Si chiama MUSE, ma non ha niente a che vedere con il celebre gruppo musicale inglese: le sue performance migliori le realizza osservando il cielo profondo. MUSE (l’acronimo di Multi Unit Spectroscopic Explorer) è infatti un sofisticato strumento installato sul Very Large Telescope dell’ESO all’Osservatorio del Paranal in Cile, in grado di scomporre e analizzare con grande dettaglio la luce proveniente dai più lontani oggetti celesti dell’Universo. È suo il determinante contributo al lavoro condotto da una collaborazione internazionale tra astronomi, con a capo un gruppo basato all’Istituto ETH (Istituto federale svizzero di tecnologia) di Zurigo, in Svizzera, che ha studiato il gas intorno ad alcune galassie attive remote, a meno di due miliardi di anni dopo il Big Bang. Queste galassie attive, chiamate quasar, contengono nel nucleo buchi neri supermassicci, che consumano stelle, gas e altro materiale a tassi molto elevati. A sua volta ciò provoca l’emissione di enormi quantità di radiazione dal centro della galassia, rendendo i quasar gli oggetti più attivi e più luminosi dell’Universo.
Lo studio, in pubblicazione sulla rivista The Astrophysical Journal, ha coinvolto 19 quasar, scelti tra i più brillanti osservabili con MUSE. Indagini precedenti avevano mostrato che circa il 10 % di tutti i quasar esaminati erano circondati da aloni di gas, il cosiddetto mezzo intergalattico. Gli aloni si estendono fino a 300 mila anni luce dal centro dei quasar. La nuova indagine, invece, riserva una sorpresa: ha infatti rivelato la presenza di ampi aloni intorno a tutti i 19 quasar osservati, molti di più dei due attesi su basi statistiche. L’equipe sospetta che questa sia la conseguenza dell’enorme aumento del potere osservativo di MUSE rispetto ai precedenti strumenti analoghi, ma servono nuove osservazioni per determinare se questa sia veramente la giusta interpretazione.
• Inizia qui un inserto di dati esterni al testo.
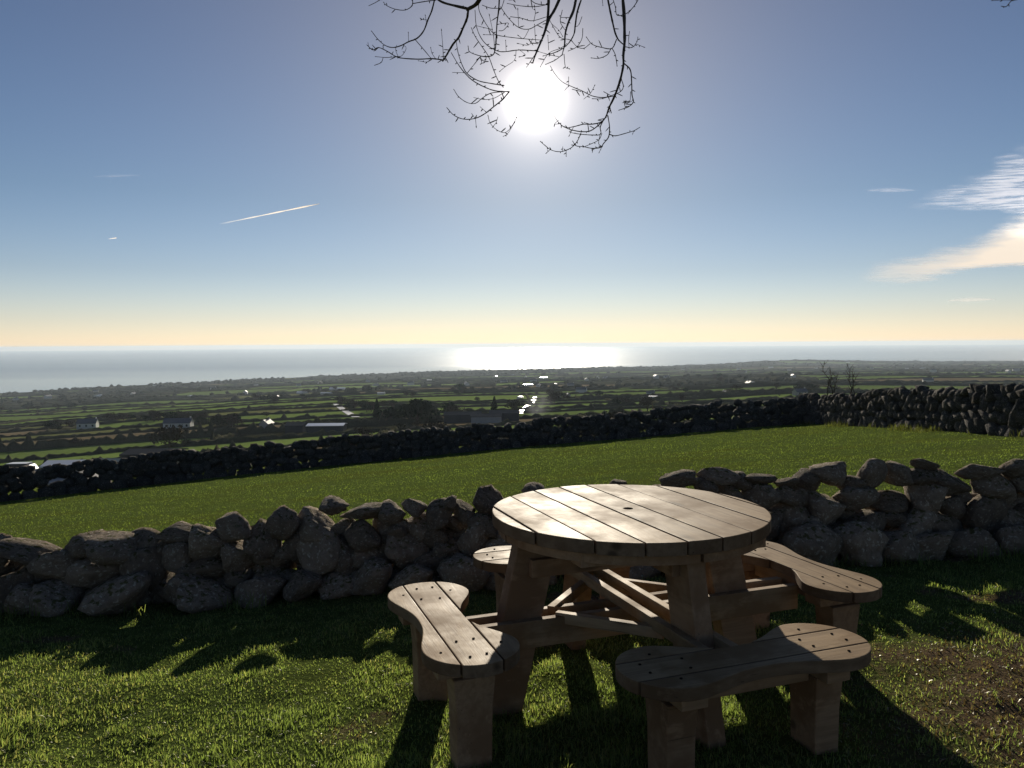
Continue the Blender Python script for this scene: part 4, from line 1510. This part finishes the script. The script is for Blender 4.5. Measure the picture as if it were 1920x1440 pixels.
# single hedgerow trees
for d_, ex, ey in random.sample([h for h in hedge_lines if 110 < h[0] < 1500 and abs(h[1].mean() / h[2].mean()) < .62], 60):
    i = random.randrange(len(ex))
    p = Vector((ex[i], ey[i], z1(ex[i], ey[i])))
    kd = random.choices(['broad', 'bush', 'dense'], [.42, .45, .13])[0]
    adj = {'broad': 'lone bare tree', 'bush': 'round twiggy bush', 'dense': 'lone dark evergreen'}[kd]
    tree_at(p, kd, random.uniform(0.4, 0.85), adj + ' growing out of a field hedge on the plain', adj + 's growing in the field hedges')

# far woodland: reads as one dark mass
def blob_field(name, pts, scales, mat, label):
    D, Fc = ico[1]
    vs, fs = [], []
    for i, (p, s_) in enumerate(zip(pts, scales)):
        rr = 1 + 0.35 * (rng.random(len(D)) - 0.5)
        vs.append(D * rr[:, None] * np.array([s_ * random.uniform(.7, 1.4), s_ * .8, s_ * random.uniform(.6, 1.0)]) + np.array(p) + np.array([0, 0, s_ * .45]))
        fs.append(Fc + i * len(D))
    tag(link(name, np_mesh(name, np.concatenate(vs), tri=np.concatenate(fs), mat=mat)), label, kind='stuff')


pts, scs = [], []
for x0, x1, y0, y1, r in scrub_cells:
    area = (x1 - x0) * (y1 - y0)
    if y0 < 700: continue
    for _ in range(min(22, int(area / (1300 if y0 < 1500 else 3400)) + 1)):
        x, y = random.uniform(x0, x1), random.uniform(y0, y1)
        if abs(x / y) > 0.8 or math.hypot(x, y) > 0.985 * float(coast(np.array([x]), np.array([y]))[0]): continue
        pts.append((x, y, z1(x, y))); scs.append(random.uniform(3.0, 6.5) * (1 if y < 2500 else 1.3))
for _ in range(900):     # along the coast
    az = random.uniform(-0.68, 0.68)
    c = float(coast(np.array([math.sin(az)]), np.array([math.cos(az)]))[0])
    r_ = c * random.uniform(0.90, 0.985)
    x, y = r_ * math.sin(az), r_ * math.cos(az)
    if vnoise(np.array([az * 40]), np.array([1.0]), 99, 2)[0] < -0.15: continue
    pts.append((x, y, z1(x, y))); scs.append(random.uniform(3, 8))
print('blobs', len(pts))
blob_field('woodland', pts, scs, HEDGE, 'far dark woodland and scrub towards the coast')


# ------------------------------------------------------------------ buildings
def house_root(p, rz, L, Wd, H, roof_h, wallm, roofm, label, group=None, name='house', cat='house', windows=True, chimney=True, detail=True):
    t = empty(name, p, rz)
    tag(t, label, cat, group)
    mb = MB()
    l, d = L / 2, Wd / 2
    mb.add([(-l, -d, -2), (l, -d, -2), (l, d, -2), (-l, d, -2), (-l, -d, H), (l, -d, H), (l, d, H), (-l, d, H), (-l, 0, H + roof_h), (l, 0, H + roof_h)],
           [(0, 1, 5, 4), (2, 3, 7, 6), (1, 2, 6, 9, 5), (3, 0, 4, 8, 7)])
    link('wall', mb.mesh('wall', wallm), t)
    rb = MB()
    e, th = 0.3, 0.18
    for s_ in (-1, 1):
        rb.add([(-l - e, s_ * (d + e), H - e * roof_h / d), (l + e, s_ * (d + e), H - e * roof_h / d), (l + e, 0, H + roof_h), (-l - e, 0, H + roof_h),
                (-l - e, s_ * (d + e), H - e * roof_h / d + th), (l + e, s_ * (d + e), H - e * roof_h / d + th), (l + e, 0, H + roof_h + th), (-l - e, 0, H + roof_h + th)],
               [(0, 1, 2, 3), (7, 6, 5, 4), (0, 4, 5, 1), (1, 5, 6, 2), (2, 6, 7, 3), (3, 7, 4, 0)])
    rf = link('roof', rb.mesh('roof', roofm), t)
    if chimney:
        cb = MB(); cb.box(l - 1.0, l - 0.3, -0.3, 0.3, H + roof_h * 0.6, H + roof_h + 1.0)
        link('chimney', cb.mesh('chimney', wallm), rf)
    if windows:
        wm = MB(); wm.box(-0.5, 0.5, -0.05, 0.05, -0.6, 0.6)
        wme = wm.mesh('window', GLASS)
        nw = max(2, int(L / 3))
        for s_ in (-1, 1):
            for k in range(nw):
                link('window', wme, t, (-l + (k + .5) * L / nw, s_ * (d + 0.02), H * 0.55))
    return t


def place_b(u, v, **kw):
    p = at_land(u, v, 50)
    print('building', u, v, [round(c) for c in p])
    return house_root(p, **kw)


place_b(556, 811, rz=0.05, L=7, Wd=9, H=3.2, roof_h=0.9, wallm=TIN_DARK, roofm=TIN_DARK, label='dark end of the long low farm sheds left of the big rounded tree', name='barn', cat='barn', windows=False, chimney=False)
place_b(613, 809, rz=0.05, L=14, Wd=9, H=2.6, roof_h=0.55, wallm=TIN_DARK, roofm=TIN, label='long low shed with a shining metal roof left of the big rounded tree', name='barn', cat='barn', windows=False, chimney=False)
place_b(868, 792, rz=0.02, L=15, Wd=9, H=3.4, roof_h=1.0, wallm=TIN_DARK, roofm=TIN_DARK, label='dark low barn right of the big rounded tree above the wall', name='barn', cat='barn', windows=False, chimney=False)
place_b(912, 793, rz=0.02, L=12, Wd=8, H=2.8, roof_h=0.8, wallm=RENDER_GREY, roofm=TIN_DARK, label='grey low barn in the middle of the row above the wall', name='barn', cat='barn', windows=False, chimney=False)
place_b(946, 789, rz=-0.03, L=12, Wd=8, H=3.4, roof_h=0.9, wallm=TIN_DARK, roofm=TIN_DARK, label='dark barn under the conical tree next to the smoke', name='barn', cat='barn', windows=False, chimney=False)
place_b(633, 731, rz=0.02, L=30, Wd=14, H=3.0, roof_h=1.6, wallm=RENDER_WHITE, roofm=TIN, label='glasshouse flashing bright in the sun in the middle of the left farmland', name='glasshouse', cat='glasshouse', windows=False, chimney=False)
place_b(568, 738, rz=0.02, L=20, Wd=12, H=2.6, roof_h=1.2, wallm=RENDER_WHITE, roofm=TIN, label='smaller bright roofed shed left of the flashing glasshouse', name='barn', cat='barn', windows=False, chimney=False)
place_b(500, 803, rz=1.4, L=6, Wd=4.4, H=2.4, roof_h=1.7, wallm=RENDER_GREY, roofm=SLATE, label='small grey gable ended cottage among the pastures, nearest to the long shining shed', name='house')
place_b(335, 803, rz=0.1, L=14, Wd=7, H=3.2, roof_h=2.2, wallm=RENDER_WHITE, roofm=SLATE, label='long pale farmhouse in front of the dark wood in the left pastures', name='house')
place_b(165, 803, rz=0.2, L=11, Wd=6.5, H=3.4, roof_h=2.4, wallm=RENDER_WHITE, roofm=SLATE, label='pale cottage beside the leftmost small wood', name='house')
place_b(1500, 741, rz=0.3, L=8, Wd=5, H=2.4, roof_h=1.7, wallm=RENDER_GREY, roofm=SLATE, label='grey farmhouse beyond the wall left of the corner saplings', name='house')

# small white houses scattered over the plain: each its own, too small to show parts
hm = MB()
def mini_house(L, Wd, H, rh, roof):
    mb = MB()
    l, d = L / 2, Wd / 2
    mb.add([(-l, -d, -2), (l, -d, -2), (l, d, -2), (-l, d, -2), (-l, -d, H), (l, -d, H), (l, d, H), (-l, d, H), (-l, 0, H + rh), (l, 0, H + rh)],
           [(0, 1, 5, 4), (2, 3, 7, 6), (1, 2, 6, 9, 5), (3, 0, 4, 8, 7)], 0)
    mb.add([(-l - .3, -d - .3, H - .2), (l + .3, -d - .3, H - .2), (l + .3, 0, H + rh + .1), (-l - .3, 0, H + rh + .1)], [(0, 1, 2, 3)], 1)
    mb.add([(-l - .3, d + .3, H - .2), (l + .3, d + .3, H - .2), (l + .3, 0, H + rh + .1), (-l - .3, 0, H + rh + .1)], [(3, 2, 1, 0)], 1)
    mb.box(l - 1.2, l - .4, -.4, .4, H + rh * .5, H + rh + 1.0, 0)
    return mb.mesh('house', [RENDER_WHITE, roof])
minis = [mini_house(11, 6, 2.8, 2.2, SLATE), mini_house(12, 6.5, 4.4, 2.2, SLATE), mini_house(16, 8, 3.0, 0.5, TIN), mini_house(10, 7, 2.6, 0.42, TIN), mini_house(9, 6, 2.6, 2.0, SLATE)]
spots = [(180, 733), (185, 742), (290, 722), (400, 728), (460, 738), (480, 722), (600, 718), (612, 738), (690, 716), (705, 722), (770, 720), (805, 712), (860, 723), (875, 722), (930, 705), (960, 703),
         (985, 706), (945, 716), (990, 722), (1010, 723), (1040, 720), (1000, 714), (1070, 722), (1020, 708), (1100, 712), (1120, 708), (1135, 709), (1230, 708), (1250, 707), (1280, 692), (1385, 692), (1397, 697), (1410, 718),
         (1405, 720), (1445, 688), (1480, 693), (1487, 706), (1530, 690), (1555, 686), (1590, 678), (1635, 690), (1700, 690), (1730, 690), (1740, 717), (1750, 696), (1890, 696), (1905, 695), (1860, 700), (1220, 738), (1225, 745),
         (1360, 738), (1370, 740), (1175, 720), (1090, 735), (1065, 742), (975, 745), (1045, 744), (715, 738), (560, 722), (520, 745), (360, 742), (250, 738), (90, 745), (30, 748)]
for u, v in spots:
    p = at_land(u, v + 2, 100)
    mk = random.randrange(len(minis))
    o = link(('house', 'house', 'barn', 'shed', 'house')[mk], minis[mk], None, p, (0, 0, random.uniform(-0.5, 0.5) + random.choice([0, 0, 1.57])))
    k = 0.62 if p.y < 700 else (0.9 if p.y < 1500 else 1.25)
    o.scale = (k, k, k)
    lab = ('tiny low white cottage with a dark slate roof on the plain', 'tiny two storey white house with a dark roof on the plain', 'tiny long barn with a bright metal roof on the plain',
           'tiny shed with a bright flat metal roof on the plain', 'tiny small white cottage with a short slate roof on the plain')[mk]
    tag(o, lab, ('house', 'house', 'barn', 'shed', 'house')[mk], lab.replace('tiny ', '') + ', scattered')

# buildings and van half hidden behind the left end of the far wall
def below(u, v, y):
    """ground point under the sight line (u, v) at distance y, and the height of that sight line above it"""
    p = at_depth(u, v, y)
    return Vector((p.x, p.y, z1(p.x, p.y))), p.z - z1(p.x, p.y)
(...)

«È ancora troppo presto per dire se il risultato dipende dalla nuova tecnica di osservazione o se questi quasar hanno qualche caratteristica peculiare. C’è ancora molto da imparare: siamo solo all’inizio di una nuova era di scoperte», commenta l’autrice principale dell’articolo, Elena Borisova, dell’ETH di Zurigo.
Lo scopo originario dello studio era di analizzare la componente gassosa dell’Universo sulle scale più grandi, una struttura a volte chiamata rete cosmica, di cui i quasar formano i nodi luminosi. Le componenti gassose di questa rete sono di solito molto difficili da rivelare, così gli aloni di gas brillanti che circondano i quasar forniscono un’opportunità quasi unica di studiare il gas all’interno della struttura cosmica di vastissima scala.
Ma le sorprese non sono finite: il gas intergalattico che forma i 19 aloni è relativamente freddo, circa 10 mila gradi centigradi. E questo è in forte disaccordo con i modelli attualmente accettati della struttura e della formazione delle galassie, che suggeriscono che il gas vicino alle galassie abbia temperature di più di un milione di gradi.
La scoperta mostra le potenzialità dello strumento per osservare questo tipo di sorgenti cosmiche. Ne è entusiasta Sebastiano Cantalupo, tra i coautori dello studio: «Abbiamo sfruttato le capacità uniche di MUSE per realizzare questo studio che apre la via a future indagini. Combinato con una nuova generazione di modelli teorici e numerici, questo approccio terrà aperta una nuova finestra sulla formazione della struttura cosmica e sull’evoluzione delle galassie».